Starting from the line that contains "Write the bpy", copy every line exactly until the line that contains "above the pavement", which is also included.

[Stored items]
◇ ◇ ◇ ◇ ◇ ◇ ◇
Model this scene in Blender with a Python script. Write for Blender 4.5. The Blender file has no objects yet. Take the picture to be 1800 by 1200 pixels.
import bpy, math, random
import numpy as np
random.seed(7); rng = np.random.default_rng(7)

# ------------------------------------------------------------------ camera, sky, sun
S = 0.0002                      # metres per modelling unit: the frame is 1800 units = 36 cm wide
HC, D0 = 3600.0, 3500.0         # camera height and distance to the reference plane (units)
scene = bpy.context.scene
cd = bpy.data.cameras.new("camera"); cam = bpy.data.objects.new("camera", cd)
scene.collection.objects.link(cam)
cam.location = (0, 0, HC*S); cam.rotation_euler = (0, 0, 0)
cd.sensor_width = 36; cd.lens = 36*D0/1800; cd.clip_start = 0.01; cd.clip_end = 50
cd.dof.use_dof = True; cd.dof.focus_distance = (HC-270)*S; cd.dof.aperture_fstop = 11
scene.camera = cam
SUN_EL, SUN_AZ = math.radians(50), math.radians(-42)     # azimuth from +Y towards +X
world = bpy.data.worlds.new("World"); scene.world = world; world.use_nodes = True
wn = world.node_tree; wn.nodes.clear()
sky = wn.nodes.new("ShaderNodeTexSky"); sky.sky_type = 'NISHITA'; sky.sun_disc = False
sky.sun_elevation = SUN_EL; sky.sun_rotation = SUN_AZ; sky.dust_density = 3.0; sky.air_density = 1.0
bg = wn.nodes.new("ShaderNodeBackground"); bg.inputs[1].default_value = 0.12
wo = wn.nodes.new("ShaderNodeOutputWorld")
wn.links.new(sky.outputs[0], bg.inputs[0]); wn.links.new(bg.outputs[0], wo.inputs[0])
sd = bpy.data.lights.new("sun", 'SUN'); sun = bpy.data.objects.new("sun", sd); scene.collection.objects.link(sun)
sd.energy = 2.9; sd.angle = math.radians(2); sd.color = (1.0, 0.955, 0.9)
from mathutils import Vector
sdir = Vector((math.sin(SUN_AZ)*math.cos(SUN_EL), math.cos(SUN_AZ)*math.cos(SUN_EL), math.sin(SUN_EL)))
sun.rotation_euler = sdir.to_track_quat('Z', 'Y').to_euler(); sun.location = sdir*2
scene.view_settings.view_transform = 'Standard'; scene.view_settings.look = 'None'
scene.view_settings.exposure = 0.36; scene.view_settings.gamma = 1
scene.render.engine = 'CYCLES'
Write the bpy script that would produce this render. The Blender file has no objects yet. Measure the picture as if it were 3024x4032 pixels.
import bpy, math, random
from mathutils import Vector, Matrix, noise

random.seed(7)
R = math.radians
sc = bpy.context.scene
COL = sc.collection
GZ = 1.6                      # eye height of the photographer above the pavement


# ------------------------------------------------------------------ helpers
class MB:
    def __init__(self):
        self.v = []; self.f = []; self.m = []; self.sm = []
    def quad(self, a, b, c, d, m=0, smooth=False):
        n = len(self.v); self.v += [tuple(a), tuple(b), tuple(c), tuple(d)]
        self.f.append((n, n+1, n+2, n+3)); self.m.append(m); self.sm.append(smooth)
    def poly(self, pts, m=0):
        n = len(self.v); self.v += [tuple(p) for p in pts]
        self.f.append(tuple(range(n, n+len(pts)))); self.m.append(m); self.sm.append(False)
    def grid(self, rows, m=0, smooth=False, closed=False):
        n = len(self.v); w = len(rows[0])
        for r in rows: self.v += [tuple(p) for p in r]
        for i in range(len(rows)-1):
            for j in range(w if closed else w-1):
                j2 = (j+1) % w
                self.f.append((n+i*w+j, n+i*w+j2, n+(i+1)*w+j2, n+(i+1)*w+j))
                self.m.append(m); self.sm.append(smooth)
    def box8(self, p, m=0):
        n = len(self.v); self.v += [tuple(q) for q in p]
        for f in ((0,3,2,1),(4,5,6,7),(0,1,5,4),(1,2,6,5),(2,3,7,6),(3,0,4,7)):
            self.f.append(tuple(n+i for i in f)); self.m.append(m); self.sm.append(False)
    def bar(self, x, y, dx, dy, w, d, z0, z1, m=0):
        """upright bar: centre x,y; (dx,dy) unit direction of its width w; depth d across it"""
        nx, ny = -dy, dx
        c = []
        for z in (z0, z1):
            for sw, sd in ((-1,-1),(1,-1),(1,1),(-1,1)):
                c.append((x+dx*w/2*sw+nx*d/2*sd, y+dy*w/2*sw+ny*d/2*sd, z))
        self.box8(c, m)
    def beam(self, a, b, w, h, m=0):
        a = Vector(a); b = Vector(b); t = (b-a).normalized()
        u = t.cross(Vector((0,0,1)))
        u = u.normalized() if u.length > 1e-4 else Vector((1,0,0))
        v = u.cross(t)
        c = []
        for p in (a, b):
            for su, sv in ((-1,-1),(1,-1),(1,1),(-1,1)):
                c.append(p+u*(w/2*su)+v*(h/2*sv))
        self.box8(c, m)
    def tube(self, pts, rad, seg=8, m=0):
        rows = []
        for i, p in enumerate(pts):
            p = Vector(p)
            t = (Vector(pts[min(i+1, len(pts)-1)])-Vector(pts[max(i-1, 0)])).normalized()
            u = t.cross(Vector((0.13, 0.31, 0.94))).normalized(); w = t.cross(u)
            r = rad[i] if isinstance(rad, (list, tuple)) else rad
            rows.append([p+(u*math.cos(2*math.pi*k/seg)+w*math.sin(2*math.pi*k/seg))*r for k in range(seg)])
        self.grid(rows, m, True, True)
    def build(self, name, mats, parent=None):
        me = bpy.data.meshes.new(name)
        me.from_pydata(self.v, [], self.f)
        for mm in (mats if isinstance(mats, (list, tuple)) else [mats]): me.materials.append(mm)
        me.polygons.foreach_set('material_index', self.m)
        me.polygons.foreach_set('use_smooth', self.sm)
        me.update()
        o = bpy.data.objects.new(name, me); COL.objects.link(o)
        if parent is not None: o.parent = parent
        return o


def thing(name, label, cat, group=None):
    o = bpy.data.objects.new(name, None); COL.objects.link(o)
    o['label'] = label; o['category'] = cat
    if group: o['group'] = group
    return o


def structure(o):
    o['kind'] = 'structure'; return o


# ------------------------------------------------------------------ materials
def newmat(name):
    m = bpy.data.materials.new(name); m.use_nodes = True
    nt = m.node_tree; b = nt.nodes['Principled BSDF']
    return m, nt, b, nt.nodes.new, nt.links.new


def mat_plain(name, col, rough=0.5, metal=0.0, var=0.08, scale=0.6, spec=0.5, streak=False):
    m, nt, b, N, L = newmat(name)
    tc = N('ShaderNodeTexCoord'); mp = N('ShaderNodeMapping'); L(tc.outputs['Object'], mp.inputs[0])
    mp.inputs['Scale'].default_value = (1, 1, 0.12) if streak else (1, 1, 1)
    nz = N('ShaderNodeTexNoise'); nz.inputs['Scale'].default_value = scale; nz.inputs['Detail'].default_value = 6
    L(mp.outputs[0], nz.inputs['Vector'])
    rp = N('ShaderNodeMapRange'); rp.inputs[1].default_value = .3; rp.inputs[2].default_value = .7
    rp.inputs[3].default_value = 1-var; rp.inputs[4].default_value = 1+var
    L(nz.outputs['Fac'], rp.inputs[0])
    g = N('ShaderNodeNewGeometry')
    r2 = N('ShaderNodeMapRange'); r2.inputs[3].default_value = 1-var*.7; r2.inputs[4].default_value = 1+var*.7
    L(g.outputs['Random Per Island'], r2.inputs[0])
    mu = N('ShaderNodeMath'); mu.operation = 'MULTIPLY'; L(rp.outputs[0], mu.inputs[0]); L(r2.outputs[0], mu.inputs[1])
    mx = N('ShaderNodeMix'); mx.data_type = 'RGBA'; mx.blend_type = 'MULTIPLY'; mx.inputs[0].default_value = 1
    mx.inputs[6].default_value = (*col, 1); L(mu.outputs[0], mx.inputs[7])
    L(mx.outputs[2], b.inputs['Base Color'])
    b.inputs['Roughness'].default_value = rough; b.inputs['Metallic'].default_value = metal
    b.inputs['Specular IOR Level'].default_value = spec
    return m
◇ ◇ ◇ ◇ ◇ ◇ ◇
Written response:
Write the bpy script that would produce this render. The Blender file has no objects yet. Measure the picture as if it were 3024x4032 pixels.
import bpy, math, random
from mathutils import Vector, Matrix, noise

random.seed(7)
R = math.radians
sc = bpy.context.scene
COL = sc.collection
GZ = 1.6                      # eye height of the photographer above the pavement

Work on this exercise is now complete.